Il faudra ensuite près de quatre mois pour que France Télévisions se décide enfin à dévoiler l'identité des journalistes, jusque-là tenue secrète. Quatre mois également pour avoir un signe de vie des deux otages, à travers une vidéo diffusée sur Internet les montrant amaigris, en train de lire un texte demandant au président Sarkozy de satisfaire les exigences des Talibans. Jusqu’à fin septembre, les déclarations encourageantes des uns et des autres (ministre de la Défense, secrétaire de l’Elysée, PDG de France Télévisions, etc.) laisseront entrevoir la libération prochaine d’Hervé et Stéphane. Leurs proches garderont donc bon espoir, pensant les revoir bientôt.
SANS NOUVELLES
Depuis, le silence est retombé et aucune information n'a filtrée. Au grand dam du comité de soutien des deux reporters, créé par leurs familles et leurs amis. A coup de communiqués et de manifestations divers et variés, ils n’ont eu cesse d’interpeller le chef de l’Etat et son ministre des Affaires étrangères. En vain. Pour couronner le tout, dans son show télévisé de mardi dernier, Nicolas Sarkozy s’est déclaré « un peu moins inquiet » pour Hervé et Stéphane que pour les autres otages français séquestrés au Mali.

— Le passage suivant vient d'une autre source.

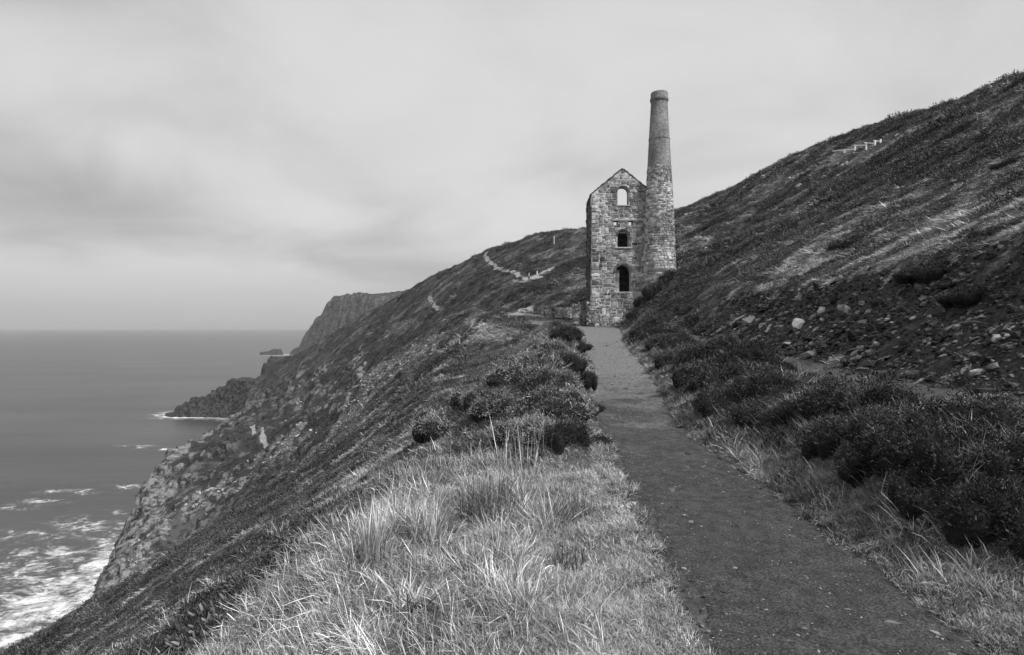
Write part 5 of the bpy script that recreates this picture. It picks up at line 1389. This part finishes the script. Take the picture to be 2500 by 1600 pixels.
mrl.color(mrl.math('MULTIPLY', mrl.mix(mrl.math('POWER', mrl.rand(), 1.5), 0.09, 0.46), mrl.ramp(n2, .3, .7, .7, 1.3)))
SHAPES = [(1, .8, .55), (1, .6, .3), (1, .75, .4), (1, .5, .22), (.9, .9, .7), (1, .45, .35)]
ROCKS = []
for i, q in enumerate(SHAPES):
    me = rock_data(900 + i, q); me.materials.append(mr.m); ROCKS.append(me)
BIG = [(1817, 704, 32), (1881, 701, 24), (1946, 715, 22), (1732, 757, 38), (1706, 793, 30), (1729, 801, 22), (1778, 798, 34), (1815, 769, 34), (1841, 769, 22), (1882, 770, 46), (1916, 745, 26), (1919, 776, 22), (1933, 737, 28), (2020, 828, 46), (2017, 846, 36), (2061, 814, 24),
       (2084, 843, 22), (2181, 801, 36), (2292, 798, 26), (2343, 801, 28), (2372, 816, 40), (2290, 835, 24), (2258, 862, 20), (2234, 893, 50), (2273, 873, 44), (2300, 878, 46), (2132, 900, 34), (2167, 894, 30), (2150, 905, 26), (2039, 891, 40), (2081, 889, 30), (2162, 862, 16), (2218, 820, 22),
       (2376, 883, 12), (2392, 907, 24), (2109, 817, 20), (2017, 737, 24), (2087, 753, 20), (2145, 750, 20), (2193, 744, 26), (2234, 772, 26), (2282, 753, 24), (2368, 769, 26), (1994, 724, 22), (2042, 734, 22), (1765, 745, 18), (1790, 720, 18), (1850, 735, 16), (1752, 778, 18), (1860, 790, 16)]
rr_ = random.Random(44)
NAMED = {(1882, 770): 'largest upright layered rock at the foot of the bank', (2020, 828): 'big pale split slab in the middle of the bank', (1817, 704): 'pale flat rock high on the left part of the bank', (2372, 816): 'broad flat rock on the bank at right frame edge',
         (2234, 893): 'long pale slab lying at the bank foot far right', (2181, 801): 'rounded grey boulder midway up the bank', (1732, 757): 'pale rock heap block at the left end of the bank', (2300, 878): 'pale leaning slab beside the long slab far right'}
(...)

De quoi mettre en rogne le comité de soutien qui « s'interroge légitimement sur les raisons de cette faible inquiétude affichée » par le président français. Et ce « alors qu’ils sont détenus depuis bientôt un an ». Hier, le tout nouveau ministre de la Défense a tenté de rattraper le coup à l’Assemblé nationale. « Nous mettons tout en œuvre pour obtenir la libération des journalistes Hervé Ghesquière et Stéphane Taponier », a souligné Alain Juppé.
Pas sûr que cela suffise à rassurer les proches de deux reporters, aujourd’hui séquestrés en Afghanistan depuis 324 jours.